App Compatibility Is Already Broken
Try installing the latest Chrome or Firefox on Mojave. You can't. Both browsers ended Mojave support in 2023.
This creates a cascade:
- Many websites stop working properly
- Google Docs, Slack, and other web apps show glitches
- Security-conscious workplaces block access from Mojave machines
- Developer tools require newer systems
You're not just missing out on new features. You're locked out of the modern web piece by piece.
Hardware Performance: The Real Trade-off
Old Macs running new macOS can feel sluggish. This is the only legitimate reason people cite for staying on older systems. And it's valid — sometimes.
Newer macOS versions do demand more from your hardware. If you have:
- 4GB RAM and a spinning hard drive — new macOS will crawl
- An older Intel Mac (pre-2015) — the upgrade pain might not be worth it
- A recent Intel Mac or Apple Silicon — you won't notice a difference
Test before you commit. Download the installer and run it. See how it feels. If it's unusable, you have data to make your decision.
Who Should Stay on Mojave
Let's be honest about this group. It's small:
- You run legacy software that won't work on newer macOS and you can't replace it
- You have critical hardware (printers, scientific equipment) with no updated drivers
- Your Mac genuinely can't handle the upgrade and replacement isn't an option
If none of these apply, you're just avoiding change. That's not a strategy — it's inertia.
Who Needs to Update Right Now
You if:
- You use your Mac for any work
- You access sensitive accounts (banking, email, healthcare portals)
- Your Mac is on a network with other devices
- You handle any kind of client data
- You're still reading this article, which means you're not a specialized legacy user
Security vulnerabilities don't announce themselves. You won't know your system is compromised until it's too late.

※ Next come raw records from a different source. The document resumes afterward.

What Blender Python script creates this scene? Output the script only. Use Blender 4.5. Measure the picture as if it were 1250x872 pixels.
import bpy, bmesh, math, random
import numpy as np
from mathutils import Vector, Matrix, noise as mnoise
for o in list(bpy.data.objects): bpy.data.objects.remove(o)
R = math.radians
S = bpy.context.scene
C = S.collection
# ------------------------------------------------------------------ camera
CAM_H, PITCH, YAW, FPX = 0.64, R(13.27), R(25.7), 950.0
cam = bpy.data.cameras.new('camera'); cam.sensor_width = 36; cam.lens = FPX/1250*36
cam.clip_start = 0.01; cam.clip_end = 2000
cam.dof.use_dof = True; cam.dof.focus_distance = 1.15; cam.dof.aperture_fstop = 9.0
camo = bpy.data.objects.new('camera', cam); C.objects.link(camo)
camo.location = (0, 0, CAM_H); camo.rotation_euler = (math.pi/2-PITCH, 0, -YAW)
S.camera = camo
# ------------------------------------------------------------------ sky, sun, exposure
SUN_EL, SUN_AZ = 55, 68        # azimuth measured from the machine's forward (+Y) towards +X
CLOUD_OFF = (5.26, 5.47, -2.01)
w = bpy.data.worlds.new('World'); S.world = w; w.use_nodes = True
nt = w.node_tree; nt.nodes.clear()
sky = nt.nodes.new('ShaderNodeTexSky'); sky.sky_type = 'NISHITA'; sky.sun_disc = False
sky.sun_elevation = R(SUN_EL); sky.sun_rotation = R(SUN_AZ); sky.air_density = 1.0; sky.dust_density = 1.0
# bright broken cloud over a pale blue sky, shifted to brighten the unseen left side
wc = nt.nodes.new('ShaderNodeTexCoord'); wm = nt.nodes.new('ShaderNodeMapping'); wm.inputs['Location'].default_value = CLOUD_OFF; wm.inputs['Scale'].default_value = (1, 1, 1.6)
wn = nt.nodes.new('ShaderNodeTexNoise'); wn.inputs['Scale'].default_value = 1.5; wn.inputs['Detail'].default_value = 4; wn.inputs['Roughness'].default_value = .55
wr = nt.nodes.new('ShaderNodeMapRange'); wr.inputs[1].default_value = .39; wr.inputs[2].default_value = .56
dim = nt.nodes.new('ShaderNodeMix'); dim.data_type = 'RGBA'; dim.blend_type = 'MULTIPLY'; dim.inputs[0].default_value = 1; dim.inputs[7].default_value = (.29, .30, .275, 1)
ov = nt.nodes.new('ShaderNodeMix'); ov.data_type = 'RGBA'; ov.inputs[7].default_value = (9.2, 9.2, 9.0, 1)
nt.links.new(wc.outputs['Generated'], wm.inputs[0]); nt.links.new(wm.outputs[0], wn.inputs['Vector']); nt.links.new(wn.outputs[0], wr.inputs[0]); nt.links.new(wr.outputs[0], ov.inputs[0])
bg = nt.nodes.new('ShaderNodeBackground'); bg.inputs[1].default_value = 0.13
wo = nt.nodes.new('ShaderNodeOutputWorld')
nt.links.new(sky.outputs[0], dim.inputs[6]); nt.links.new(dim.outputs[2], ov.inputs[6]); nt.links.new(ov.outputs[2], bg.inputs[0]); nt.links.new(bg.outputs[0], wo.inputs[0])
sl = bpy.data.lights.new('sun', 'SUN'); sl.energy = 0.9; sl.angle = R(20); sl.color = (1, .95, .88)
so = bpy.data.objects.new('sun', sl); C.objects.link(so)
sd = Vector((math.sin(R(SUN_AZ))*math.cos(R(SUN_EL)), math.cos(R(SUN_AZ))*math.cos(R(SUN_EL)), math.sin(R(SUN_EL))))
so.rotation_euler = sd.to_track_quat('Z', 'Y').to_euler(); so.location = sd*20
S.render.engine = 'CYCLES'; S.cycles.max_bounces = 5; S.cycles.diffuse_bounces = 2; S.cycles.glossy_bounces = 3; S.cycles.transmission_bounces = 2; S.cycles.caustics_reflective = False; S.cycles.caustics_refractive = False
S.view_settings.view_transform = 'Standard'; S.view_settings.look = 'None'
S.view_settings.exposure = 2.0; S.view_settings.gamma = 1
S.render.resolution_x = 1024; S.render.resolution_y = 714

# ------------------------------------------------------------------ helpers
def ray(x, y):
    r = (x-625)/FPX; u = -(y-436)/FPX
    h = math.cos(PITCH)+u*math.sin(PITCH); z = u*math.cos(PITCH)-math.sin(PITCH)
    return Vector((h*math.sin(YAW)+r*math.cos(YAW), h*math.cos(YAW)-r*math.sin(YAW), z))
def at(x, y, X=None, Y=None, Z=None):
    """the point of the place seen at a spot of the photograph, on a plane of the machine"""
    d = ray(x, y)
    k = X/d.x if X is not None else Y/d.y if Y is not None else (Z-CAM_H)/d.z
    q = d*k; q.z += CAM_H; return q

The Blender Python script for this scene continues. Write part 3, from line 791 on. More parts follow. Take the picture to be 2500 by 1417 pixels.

Your Actual Options — Compared
| Option | Security | App Support | Performance | Best For |
|---|---|---|---|---|
| Stay on Mojave | None | Broken | Best on old hardware | Legacy-only workflows |
| Update to Monterey (12) | Until 2025 | Most apps work | Good on 2015+ | Older hardware, most users |
| Update to Ventura (13) | Until 2026 | Full support | Fine on 2017+ | Current workflow needs |
| Update to Sonoma (14) | Until 2027+ | Full support | Best on Apple Silicon | Future-proofing |
Monterey is the practical sweet spot for older machines. It gets security updates for a few more years and supports nearly everything. Sonoma is overkill on aging hardware.
How to Update Your Mac from Mojave
Step 1: Check What You're Working With
Click the Apple menu → About This Mac. Note your model year and current macOS version. This tells you what you can upgrade to.
Step 2: Back Up Everything
Use Time Machine or a clone tool. Seriously. Updates fail. Drives die. Back up first, questions later. This takes 20 minutes and saves your ass.
Step 3: Free Up Space
New macOS needs roughly 20GB free. Delete old apps, clear downloads, empty trash. Your system drive needs room to breathe.
Step 4: Run the Installer
Go to System Settings → General → Software Update. Click Update Now. The download takes 30-60 minutes depending on your connection.
After downloading, the installer runs automatically. Keep your Mac plugged in. Don't touch it. Walk away for an hour.
Step 5: Deal With the Aftermath
Some apps will need updates. Some old apps won't work at all. Reconnect your printer. Check that critical software still functions. This is where legacy users discover their actual blockers.
The Bottom Line
Update your Mac unless you have a concrete, documented reason not to. Mojave is dead software on living hardware. The security risks are real. The app compatibility issues are already here.
If your hardware can't handle a modern macOS, that's a hardware problem — and it means your Mac is probably due for replacement anyway. A six-year-old machine running unpatched software isn't a working computer. It's a liability.
Stop delaying. Back up. Update. Move on.